The creators have tinkered with the set list each year, and while the hit-to-miss ratio should be a bit higher by this point, “Absinthe” once again delivers the salacious goods more often than not. Last year’s iteration featured, on the one hand, Julie Atlas Muz’s sublime realizations of the stripper’s mantra “You gotta have a gimmick” and, before the show, a dozen or so outdoor hammocks with stellar Brooklyn Bridge views. On the other hand, it was emceed by the aggressively belligerent Gazillionaire, who shoved half of a theater critic’s bare foot into his mouth. Ms. Muz is back this year, but so is the Gazillionaire. And despite Pier 17’s proximity to three of Olafur Eliasson’s hypnotic waterfalls, the hammocks are nowhere to be found. The sense of missed opportunities carries into the show’s uninspired opening number, featuring the capable Australian vocalist Kaye Tuckerman in full ’80s-rock-chick mode.

Rest easy, all you high-minded lechers. The lovely Ms. Tuckerman and her stiletto heels are a mere appetizer for the hard bodies that follow. With the exception of a lounge-lizard roller skater (and the Gazillionaire), the men are all really attractive, while the women range from really attractive to really, really attractive. (A case could be made for adding a third “really” in reference to the Ukrainian gymnast Princess Anya.)

After the Gazillionaire antagonized a number of gay patrons at a recent performance, the strapping, underwear-clad Duo Sergio more than made it up to them; at one point, the dark-haired Sergio held himself parallel to the ground with one hand on the moussed head of the blond Sergio, who then went on to do a squat thrust. Both wore nothing but briefs. The mixed-gender Duo Ssens imbue their intertwining trapeze routine with something rare in this genre: a genuine pulse of affection and sensuality. And Ms. Muz brings back both of last year’s sequences, including a torrid number that somehow finds the eroticism in a severed hand. Princess Anya, meanwhile, is in a category by herself. (I seem to recall she did something with Hula-hoops. Let me check my notes. Yes, Hula-hoops.)

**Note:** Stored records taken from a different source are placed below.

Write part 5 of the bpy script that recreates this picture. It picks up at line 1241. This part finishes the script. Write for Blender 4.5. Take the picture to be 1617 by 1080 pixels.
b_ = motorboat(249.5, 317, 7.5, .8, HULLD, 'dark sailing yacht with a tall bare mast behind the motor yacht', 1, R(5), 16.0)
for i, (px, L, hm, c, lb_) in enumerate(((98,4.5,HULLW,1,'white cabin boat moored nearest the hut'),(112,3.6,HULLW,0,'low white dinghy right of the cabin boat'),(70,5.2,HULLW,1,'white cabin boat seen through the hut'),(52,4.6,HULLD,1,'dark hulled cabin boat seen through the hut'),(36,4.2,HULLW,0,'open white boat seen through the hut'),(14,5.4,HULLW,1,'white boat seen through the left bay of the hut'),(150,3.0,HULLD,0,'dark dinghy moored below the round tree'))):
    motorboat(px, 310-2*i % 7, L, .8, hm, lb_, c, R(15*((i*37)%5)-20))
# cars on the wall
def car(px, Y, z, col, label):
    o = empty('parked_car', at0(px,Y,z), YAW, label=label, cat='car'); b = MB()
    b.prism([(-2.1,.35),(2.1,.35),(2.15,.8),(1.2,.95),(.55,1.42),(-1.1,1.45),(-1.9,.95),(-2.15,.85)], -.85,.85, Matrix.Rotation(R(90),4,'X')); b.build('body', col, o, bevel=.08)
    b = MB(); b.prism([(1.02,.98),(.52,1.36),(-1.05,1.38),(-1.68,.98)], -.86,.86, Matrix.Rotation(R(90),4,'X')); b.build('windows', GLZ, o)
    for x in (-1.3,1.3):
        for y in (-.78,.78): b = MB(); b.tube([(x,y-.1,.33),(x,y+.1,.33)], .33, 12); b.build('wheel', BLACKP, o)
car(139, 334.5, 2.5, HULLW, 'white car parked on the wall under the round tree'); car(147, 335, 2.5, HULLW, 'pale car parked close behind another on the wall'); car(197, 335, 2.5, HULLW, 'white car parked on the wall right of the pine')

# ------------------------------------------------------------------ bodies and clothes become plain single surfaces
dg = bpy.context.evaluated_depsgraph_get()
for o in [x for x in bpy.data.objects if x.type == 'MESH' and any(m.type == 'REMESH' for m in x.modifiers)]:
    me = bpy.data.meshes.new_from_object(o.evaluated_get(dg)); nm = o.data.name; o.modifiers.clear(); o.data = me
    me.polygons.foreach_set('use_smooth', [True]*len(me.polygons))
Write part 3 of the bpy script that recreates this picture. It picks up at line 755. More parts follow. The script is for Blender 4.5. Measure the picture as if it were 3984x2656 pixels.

As in the past, the difficulty of these routines is impressive but not unprecedented within cirque nouveau circles; rather, the intensity is bolstered as much by where the events take place (i.e., within inches of the front row and 20 feet overhead) as by what they are. Spinning legs and discarded bits of clothing routinely cross into audience territory, and at that same performance, the junior member of the acrobatic Anastasino brothers briefly found his way into an unsuspecting lap mid-tumble.

By the time Act 2 rolls around, even the evening’s missteps gain their footing. Staggering through the audience with a Champagne bottle in hand, Ms. Tuckerman delivers a delicious account of a drunken chanteuse, and even the Gazillionaire redeems himself as he and his chirpily vulgar assistant, Penny, embody Cirque du Soleil’s worst excesses in the naughty “Le Petite Merde #2.”

Still, even as the individual acts gain in effectiveness, they remain individual acts. The Spiegeltent paired “Absinthe” last year with the more plot-driven circus show “La Vie,” and the results were no less dazzling. (A new companion show, the “La Ronde”-themed “Désir,” opens next week.) “Absinthe” certainly has the talent and the sex appeal to remain required summer viewing for discriminating voyeurs. All it needs is a through line sufficient to turn the high-flying bits and the low-down bits into pieces of a whole rather than welcome respites from one another. Oh, and a few hammocks.

Until November 2 (Pier 17, South Street Seaport, 212-279-4200).